Cada Tabanca é devota de um santo e as suas festividades decorrem durante as datas que lhe são dedicadas. Há as tabancas que celebram a Santa Cruz, a 3 de Maio e as devotas aos santos juninos: Santo António (13 de Junho), São João Baptista (24 de Junho) e São Pedro (29 de Junho).

Na cidade de Santa Catarina existe um Museu da Tabanca, cuja actividade não se limita à tabanca, mas também a outras actividades culturais de Cabo Verde.

 

Tabanca em Cabo Verde

Em Cabo Verde, a Tabanca surgiu durante a monarquia portuguesa - supõe-se que por volta da primeira metade do séc. XVIII, e é a essa forma de governo que vai buscar a sua estrutura, criando uma sociedade paralela, que resistia às ordens exteriores.

Assim, tal como nas monarquias, há aqui um rei e uma rainha e a sucessão é feita em regime hereditário, passando o posto para o(a) primogénito(a).

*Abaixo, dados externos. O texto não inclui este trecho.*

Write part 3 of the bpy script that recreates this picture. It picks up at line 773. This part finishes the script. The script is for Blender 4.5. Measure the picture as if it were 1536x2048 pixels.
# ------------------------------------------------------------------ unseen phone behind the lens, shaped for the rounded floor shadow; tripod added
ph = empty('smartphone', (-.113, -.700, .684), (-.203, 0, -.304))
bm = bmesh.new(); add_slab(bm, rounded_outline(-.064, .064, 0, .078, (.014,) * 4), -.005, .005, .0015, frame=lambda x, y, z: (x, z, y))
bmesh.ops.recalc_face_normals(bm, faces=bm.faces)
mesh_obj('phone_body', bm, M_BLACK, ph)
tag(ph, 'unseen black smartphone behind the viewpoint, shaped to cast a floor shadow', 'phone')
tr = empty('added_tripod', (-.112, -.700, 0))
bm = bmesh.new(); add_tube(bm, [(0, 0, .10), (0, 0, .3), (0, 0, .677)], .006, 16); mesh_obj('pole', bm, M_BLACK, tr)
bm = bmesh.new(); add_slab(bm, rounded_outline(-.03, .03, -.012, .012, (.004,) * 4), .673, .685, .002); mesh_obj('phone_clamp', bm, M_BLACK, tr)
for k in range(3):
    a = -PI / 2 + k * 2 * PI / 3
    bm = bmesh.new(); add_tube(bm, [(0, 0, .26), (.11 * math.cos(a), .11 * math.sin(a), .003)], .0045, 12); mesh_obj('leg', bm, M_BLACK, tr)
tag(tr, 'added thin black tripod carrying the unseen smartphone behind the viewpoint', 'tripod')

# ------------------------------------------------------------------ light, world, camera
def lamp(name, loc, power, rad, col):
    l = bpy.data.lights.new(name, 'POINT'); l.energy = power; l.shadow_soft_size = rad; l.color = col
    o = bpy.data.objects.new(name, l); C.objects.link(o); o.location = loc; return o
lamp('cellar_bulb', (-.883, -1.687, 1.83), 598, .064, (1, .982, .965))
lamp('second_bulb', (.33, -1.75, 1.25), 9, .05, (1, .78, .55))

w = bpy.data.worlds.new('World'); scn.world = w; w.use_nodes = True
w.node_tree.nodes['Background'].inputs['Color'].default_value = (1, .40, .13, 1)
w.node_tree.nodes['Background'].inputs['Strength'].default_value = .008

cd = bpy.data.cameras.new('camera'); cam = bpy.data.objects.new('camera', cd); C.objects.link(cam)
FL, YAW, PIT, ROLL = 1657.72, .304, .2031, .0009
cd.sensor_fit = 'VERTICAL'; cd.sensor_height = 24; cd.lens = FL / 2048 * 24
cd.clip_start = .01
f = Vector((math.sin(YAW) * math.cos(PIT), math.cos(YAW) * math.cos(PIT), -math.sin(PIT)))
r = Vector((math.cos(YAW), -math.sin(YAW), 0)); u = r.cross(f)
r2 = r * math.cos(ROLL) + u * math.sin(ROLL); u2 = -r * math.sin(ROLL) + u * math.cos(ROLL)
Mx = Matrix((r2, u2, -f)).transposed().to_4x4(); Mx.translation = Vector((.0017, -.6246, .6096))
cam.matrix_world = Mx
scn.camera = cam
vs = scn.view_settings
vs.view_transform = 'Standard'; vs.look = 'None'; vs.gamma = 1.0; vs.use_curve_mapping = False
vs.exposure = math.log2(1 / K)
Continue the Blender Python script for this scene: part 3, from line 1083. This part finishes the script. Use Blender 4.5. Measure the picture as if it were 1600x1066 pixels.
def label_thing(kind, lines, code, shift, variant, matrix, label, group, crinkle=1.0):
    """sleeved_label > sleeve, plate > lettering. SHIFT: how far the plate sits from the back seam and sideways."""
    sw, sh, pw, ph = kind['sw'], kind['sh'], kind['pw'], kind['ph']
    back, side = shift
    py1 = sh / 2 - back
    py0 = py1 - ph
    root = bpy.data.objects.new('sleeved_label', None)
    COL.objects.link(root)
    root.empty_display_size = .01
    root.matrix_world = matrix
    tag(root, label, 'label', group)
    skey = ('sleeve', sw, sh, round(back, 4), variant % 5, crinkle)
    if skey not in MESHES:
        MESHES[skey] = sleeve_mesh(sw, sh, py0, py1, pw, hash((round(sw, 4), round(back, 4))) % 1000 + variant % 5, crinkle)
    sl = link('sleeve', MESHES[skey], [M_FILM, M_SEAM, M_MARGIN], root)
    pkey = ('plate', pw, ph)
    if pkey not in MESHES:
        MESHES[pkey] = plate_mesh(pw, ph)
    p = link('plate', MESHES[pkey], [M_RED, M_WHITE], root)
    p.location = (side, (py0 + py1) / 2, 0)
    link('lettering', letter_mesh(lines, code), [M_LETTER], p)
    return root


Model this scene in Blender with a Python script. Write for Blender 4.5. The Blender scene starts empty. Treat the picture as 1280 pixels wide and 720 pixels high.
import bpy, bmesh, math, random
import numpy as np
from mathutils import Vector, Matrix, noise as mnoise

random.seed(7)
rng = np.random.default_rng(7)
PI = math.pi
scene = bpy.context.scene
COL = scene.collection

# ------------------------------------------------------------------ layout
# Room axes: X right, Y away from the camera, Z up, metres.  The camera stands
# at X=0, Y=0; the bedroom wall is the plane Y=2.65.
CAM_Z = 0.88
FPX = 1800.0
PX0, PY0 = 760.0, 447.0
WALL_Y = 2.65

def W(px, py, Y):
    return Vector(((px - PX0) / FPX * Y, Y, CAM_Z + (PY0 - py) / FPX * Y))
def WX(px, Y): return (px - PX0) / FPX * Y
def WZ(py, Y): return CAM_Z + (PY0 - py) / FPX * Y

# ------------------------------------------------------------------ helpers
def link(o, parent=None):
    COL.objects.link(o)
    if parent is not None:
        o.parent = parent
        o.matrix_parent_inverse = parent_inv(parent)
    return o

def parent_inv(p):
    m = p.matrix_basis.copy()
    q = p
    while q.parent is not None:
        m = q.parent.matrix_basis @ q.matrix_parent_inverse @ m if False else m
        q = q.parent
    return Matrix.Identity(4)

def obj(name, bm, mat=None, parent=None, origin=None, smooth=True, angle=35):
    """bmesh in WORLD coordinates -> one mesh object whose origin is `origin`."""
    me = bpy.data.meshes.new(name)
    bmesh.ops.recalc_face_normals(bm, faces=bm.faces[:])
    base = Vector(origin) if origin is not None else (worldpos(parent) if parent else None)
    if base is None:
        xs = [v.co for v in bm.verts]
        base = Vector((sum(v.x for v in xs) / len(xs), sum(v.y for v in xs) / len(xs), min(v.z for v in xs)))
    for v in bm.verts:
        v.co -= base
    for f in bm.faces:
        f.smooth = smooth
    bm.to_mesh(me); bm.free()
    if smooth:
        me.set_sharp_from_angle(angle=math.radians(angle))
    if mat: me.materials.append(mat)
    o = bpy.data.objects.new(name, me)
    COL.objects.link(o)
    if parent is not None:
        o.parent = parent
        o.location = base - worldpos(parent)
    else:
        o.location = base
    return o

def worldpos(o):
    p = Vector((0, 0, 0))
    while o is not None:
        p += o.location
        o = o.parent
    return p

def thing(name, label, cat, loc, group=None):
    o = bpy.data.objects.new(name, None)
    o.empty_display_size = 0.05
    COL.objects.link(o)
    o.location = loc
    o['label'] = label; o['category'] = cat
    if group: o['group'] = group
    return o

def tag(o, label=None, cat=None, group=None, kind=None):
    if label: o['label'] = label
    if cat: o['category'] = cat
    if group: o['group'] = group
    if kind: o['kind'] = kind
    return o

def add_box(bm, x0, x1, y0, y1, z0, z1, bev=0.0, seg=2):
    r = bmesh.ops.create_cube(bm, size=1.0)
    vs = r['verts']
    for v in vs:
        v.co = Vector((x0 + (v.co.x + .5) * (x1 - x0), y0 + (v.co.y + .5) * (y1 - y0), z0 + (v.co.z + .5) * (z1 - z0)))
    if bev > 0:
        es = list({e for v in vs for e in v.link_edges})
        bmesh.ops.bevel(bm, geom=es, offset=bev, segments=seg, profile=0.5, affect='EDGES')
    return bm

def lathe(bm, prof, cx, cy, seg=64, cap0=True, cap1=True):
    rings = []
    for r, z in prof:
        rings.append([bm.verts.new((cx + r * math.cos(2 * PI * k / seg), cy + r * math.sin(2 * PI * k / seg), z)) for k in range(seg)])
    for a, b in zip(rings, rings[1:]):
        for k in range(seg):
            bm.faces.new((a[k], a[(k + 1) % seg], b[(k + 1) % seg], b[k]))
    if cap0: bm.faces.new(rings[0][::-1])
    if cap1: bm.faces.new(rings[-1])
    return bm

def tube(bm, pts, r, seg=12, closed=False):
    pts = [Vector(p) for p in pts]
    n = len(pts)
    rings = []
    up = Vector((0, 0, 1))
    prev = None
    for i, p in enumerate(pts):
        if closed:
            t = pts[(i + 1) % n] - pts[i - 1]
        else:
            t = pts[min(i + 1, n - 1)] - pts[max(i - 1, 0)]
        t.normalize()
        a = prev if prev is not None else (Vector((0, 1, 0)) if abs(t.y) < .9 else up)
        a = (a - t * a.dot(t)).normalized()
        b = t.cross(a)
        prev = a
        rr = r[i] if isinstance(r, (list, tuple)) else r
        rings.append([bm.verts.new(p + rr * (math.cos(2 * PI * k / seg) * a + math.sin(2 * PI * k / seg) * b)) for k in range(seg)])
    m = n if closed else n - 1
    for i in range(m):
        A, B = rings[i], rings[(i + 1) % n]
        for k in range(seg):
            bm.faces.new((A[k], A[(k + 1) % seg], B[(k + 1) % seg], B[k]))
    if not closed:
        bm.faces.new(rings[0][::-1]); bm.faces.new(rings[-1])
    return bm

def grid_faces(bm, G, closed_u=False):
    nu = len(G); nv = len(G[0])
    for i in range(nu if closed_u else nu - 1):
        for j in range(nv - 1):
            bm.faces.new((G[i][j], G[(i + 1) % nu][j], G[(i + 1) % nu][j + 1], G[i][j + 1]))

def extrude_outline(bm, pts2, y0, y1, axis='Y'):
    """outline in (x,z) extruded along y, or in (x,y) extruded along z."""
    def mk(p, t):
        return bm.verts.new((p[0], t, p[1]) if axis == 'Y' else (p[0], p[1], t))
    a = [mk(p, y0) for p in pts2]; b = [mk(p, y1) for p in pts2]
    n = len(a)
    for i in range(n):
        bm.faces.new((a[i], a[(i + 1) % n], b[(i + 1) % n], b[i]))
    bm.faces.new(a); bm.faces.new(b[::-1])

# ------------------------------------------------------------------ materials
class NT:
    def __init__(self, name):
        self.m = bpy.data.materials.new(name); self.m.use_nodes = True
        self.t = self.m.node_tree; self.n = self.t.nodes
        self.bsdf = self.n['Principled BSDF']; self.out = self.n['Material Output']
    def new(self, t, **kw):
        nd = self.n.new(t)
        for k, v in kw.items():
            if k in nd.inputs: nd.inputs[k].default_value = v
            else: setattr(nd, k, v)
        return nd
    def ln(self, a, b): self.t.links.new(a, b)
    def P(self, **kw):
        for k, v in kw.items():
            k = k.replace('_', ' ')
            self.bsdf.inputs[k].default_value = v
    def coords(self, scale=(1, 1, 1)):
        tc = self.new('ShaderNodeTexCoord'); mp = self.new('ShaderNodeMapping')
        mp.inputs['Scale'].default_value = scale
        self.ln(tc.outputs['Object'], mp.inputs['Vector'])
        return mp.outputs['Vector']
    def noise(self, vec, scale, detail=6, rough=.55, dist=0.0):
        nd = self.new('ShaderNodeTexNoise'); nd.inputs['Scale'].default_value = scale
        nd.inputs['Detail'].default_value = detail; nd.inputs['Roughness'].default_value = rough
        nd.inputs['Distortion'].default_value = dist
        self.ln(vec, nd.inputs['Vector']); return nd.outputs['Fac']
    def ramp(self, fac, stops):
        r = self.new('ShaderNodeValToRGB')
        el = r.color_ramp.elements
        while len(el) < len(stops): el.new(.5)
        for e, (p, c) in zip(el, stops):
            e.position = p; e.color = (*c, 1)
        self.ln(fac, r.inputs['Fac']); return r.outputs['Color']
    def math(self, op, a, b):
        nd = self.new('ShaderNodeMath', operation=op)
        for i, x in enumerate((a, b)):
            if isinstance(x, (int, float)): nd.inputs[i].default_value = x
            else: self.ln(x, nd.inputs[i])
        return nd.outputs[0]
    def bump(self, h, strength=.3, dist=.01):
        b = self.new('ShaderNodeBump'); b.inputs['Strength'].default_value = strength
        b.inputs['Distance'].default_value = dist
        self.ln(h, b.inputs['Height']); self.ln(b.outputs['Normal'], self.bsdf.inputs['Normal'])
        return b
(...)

Se os reis não tiverem filhos, passará então para os sobrinhos – como na monarquia.

A Tabanca é uma manifestação cultural que inclui nos seus festejos uma manifestação pública com desfiles e festas de rua, com pessoas a rufar de tambores e a tocar de cornetas.

As múltiplas cores, o ritmo quente, as canções alegres, o batuque, os tambores, que acompanham os búzios são signos marcantes da Tabanca que procura trazer à rua personagens como os governantes, os oficiais, os eclesiásticos, tudo em gestos grotescos.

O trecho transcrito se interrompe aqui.